El çaka, yer çaka 1960'lı yılların sonunda Bankalar Yeminli Murakıpları Kurulu'nda görev yaparken bu sisteme, briç oyunundan esinlenerek, "el çaka, yer çaka" ismini vermiştik. Sistemin sakıncalı yönlerini belirten raporlar yazarak Maliye Bakanlığı'nın üst yönetimini ikaz etmiştik. Özellikle, bankaya bir şey olduğunda, çalışanların emeklilik ile ilgili bir güvencelerinin kalmayacağı noktasından hareketle, "yapmayın, bu işin sonu iyi değil" gibi ikazlarda bulunmuştuk. Dinleyen olmadı. Emekli sandıklarının sayıları da gün geçtikçe arttı. Çalışanların güvencelerinin ikinci planda kalmaması için yapılacak basit ve fakat temel işlemler vardı . Kesilen primlerden ve işveren katkısından oluşan fonlar iyi bir biçimde yönetilmeliydi. Toplanan fonlardan emekli olacaklara ödenecek miktarların ne kadar, hangi şartlarda ve ne sürede olacağını belirleyen aktüerya hesaplarının ciddi bir biçimde yapılması ve bağımsız deneticilerce kontrol edilmesi şarttı. Fonlar, en yüksek ve riski az yerlerde değerlendirilmeliydi. Türkiye'nin geçirdiği çalkantılı dönemlerde de olsa, bazı bankalar bu konuda hassas davranıp gereğini yaptılar. Bazıları ise, toplanan fonları bankanın kasasına alıp, kendi kaynakları gibi kullandılar . "Emekliliklerine daha çok var, o gün gelsin düşünürüz" davranışı içine girdiler. Toplanan primler banka hesapları içinde kaynadı, gitti. Bankalar tek tek sistemden çekilince, ya da sahipleri devlet olunca "el çaka, yer çaka" işlemlerine artık gerek kalmadı. Ancak emekli sandıklarındaki açıkların boyutu bütün ihtişamıyla gözler önüne serildi. Geçmişteki hatalar, yanlış uygulamalar ve sorunlar ortaya çıktı.

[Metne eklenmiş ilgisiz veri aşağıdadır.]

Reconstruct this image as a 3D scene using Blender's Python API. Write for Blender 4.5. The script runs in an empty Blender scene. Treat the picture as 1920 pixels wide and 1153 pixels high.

Çözüm nerede? Çalışanların tek bir emekli sandığı çerçevesinde yapılandırılmaları doğru bir yaklaşım. Müktesep hakların da korunması gerekli.. O halde, sandıkların açığının da bankaların varlıklarından karşılanması, satılacak olanlarında ise fiyatlarının bu durum dikkate alınarak belirlenmesi şart. Ancak, bütün bu doğrular çerçevesinde fatura devlete çıkıyor. Her zaman olduğu gibi olayımızda da, sandıkların açıklarının kapatılması görevini, dolaylı ya da dolaysız, devlet, TMSF ya da Hazine üstleniyor. Dünkü Sabah'da yayınlanan haber ise arzu edilmeyen bir başka olasılığı ortaya çıkarıyor. Cumhurbaşkanı'nın veto kararı nedeniyle, sandıkların arkasında SSK ve bankaların kalmaması durumunda fatura banka çalışanlarına kesilecek. Umarım bu olasılık gerçekleşmez.